La BCE a mis le couteau sous la gorge d'Athènes mercredi en privant les banques grecques d'un important canal de financement, forçant les Européens à s'entendre sous peine de crise de financement de l'Etat grec.
L'institution monétaire a annoncé dans la soirée qu'elle suspendait un régime de faveur accordé jusqu'ici aux banques grecques, qui leur permettait d'emprunter de l'argent auprès de la BCE avec des garanties inférieures à ce qu'elle exige habituellement.
Le communiqué de la BCE a fait l'effet d'une bombe sur les marchés financiers, Wall Street virant au rouge et l'euro tombant nettement à son annonce.
Dans la journée encore le ministre des Finances grec Yanis Varoufakis était venu en personne à Francfort demander à Mario Draghi, président de la BCE, de quoi "garder la tête hors de l'eau" le temps de s'entendre avec ses partenaires européens.

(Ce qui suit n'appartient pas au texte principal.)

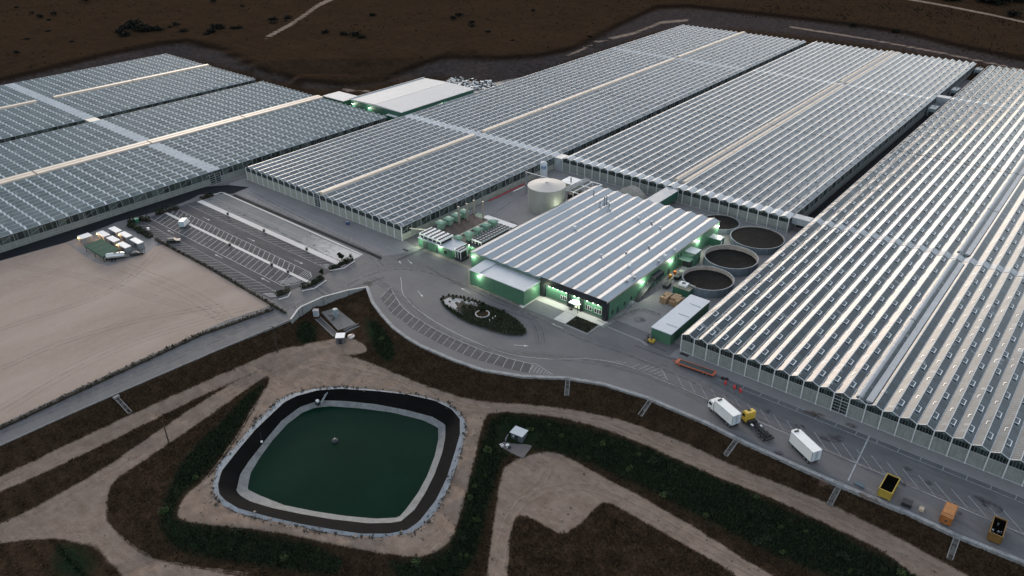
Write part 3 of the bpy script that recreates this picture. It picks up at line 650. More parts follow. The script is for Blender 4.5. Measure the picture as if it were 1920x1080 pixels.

La nouvelle équipe aux manettes à Athènes, menée par le chef du parti de gauche radical Syriza Alexis Tsipras, veut renégocier sa dette de plus de 300 milliards d'euros et mettre fin à la cure de rigueur imposée par ses partenaires en échange de leur aide. MM. Tsipras et Varoufakis sont depuis dimanche en tournée européenne pour rallier les soutiens et expliquer leurs vues.
- augmenter la pression -
M. Varoufakis sera reçu jeudi par le ministre des Finances allemand Wolfgang Schäuble, l'un des plus fervents défenseurs de la rigueur budgétaire en Europe. Ce devrait être la dernière étape de cette opération séduction déjà pas très bien engagée, et à laquelle la BCE vient de porter un sacré coup.
"Sur le fond" les autres Européens n'ont pas bougé dans leurs positions, a estimé mercredi la chancelière allemande Angela Merkel. Ils ne veulent pas d'effacement de la dette, et veulent qu'Athènes continue ses réformes structurelles.
A Paris où il a reçu mercredi M. Tspiras, le président français Hollande a prôné "deux principes": la "solidarité" mais aussi le "respect () des règles européennes qui s'imposent à tous". Et à Bruxelles le président du Conseil européen Donald Tusk a laissé entrevoir "des efforts acharnés" pour arriver à une solution.
M. Draghi n'était visiblement pas enclin à se montrer plus accommodant. Il a demandé mercredi à M. Varoufakis de "négocier rapidement et de manière constructive" avec ses partenaires de l'Eurogroupe afin d'assurer "la stabilité financière" de la Grèce, selon une source à la BCE.
Joignant le geste à la parole, le conseil des gouverneurs réuni mercredi après-midi a décidé d'augmenter la pression sur Athènes.
La disposition qu'il suspend permettait aux banques grecques de financer des achats d'obligations grecques, et donc à l'Etat grec de lever de l'argent. Elle était conditionnée au programme d'aide dont bénéfice Athènes, et ce encore jusqu'à février.
- pas à sec -
Mais "il n'est pas possible à l'heure actuelle d'anticiper une issue positive" du programme d'aide, écrit la BCE dans son communiqué. En d'autres termes, il lui faut de la clarté sur le devenir du programme - les réformes initiées vont-elles êtres menées à bien? Que se passera-t-il après fin février? - avant de rouvrir ce robinet.
L'institution ne laisse pas les banques grecques complètement à sec: d'une part, elles pourront toujours apporter en garantie à la BCE d'autres actifs que de la dette publique grecque; d'autre part, elles pourront bénéficier d'un mécanisme d'urgence, appelé ELA, qui leur permet de recevoir des fonds de la Banque de Grèce en cas de crise de liquidité.
Le coup de semonce de la BCE arrive alors que M. Tsipras s'est dit mercredi à Bruxelles "très optimiste" sur la possibilité de "trouver une solution viable pour notre avenir".
Il a proposé un plan de réformes et de financement sur quatre ans (2015-2018), a indiqué une source gouvernementale à Athènes. Ce plan comprend un programme "radical" en matière de lutte contre la corruption et la fraude fiscale, couplé à un allègement des obligations budgétaires de la Grèce, a ajouté cette source.
Plusieurs dirigeants européens ont réclamé des mesures décidées contre la corruption et le clientélisme, parmi eux le président du Parlement européen Martin Schulz ou encore le vice-chancelier du gouvernement allemand et ministre de l'Economie, Sigmar Gabriel.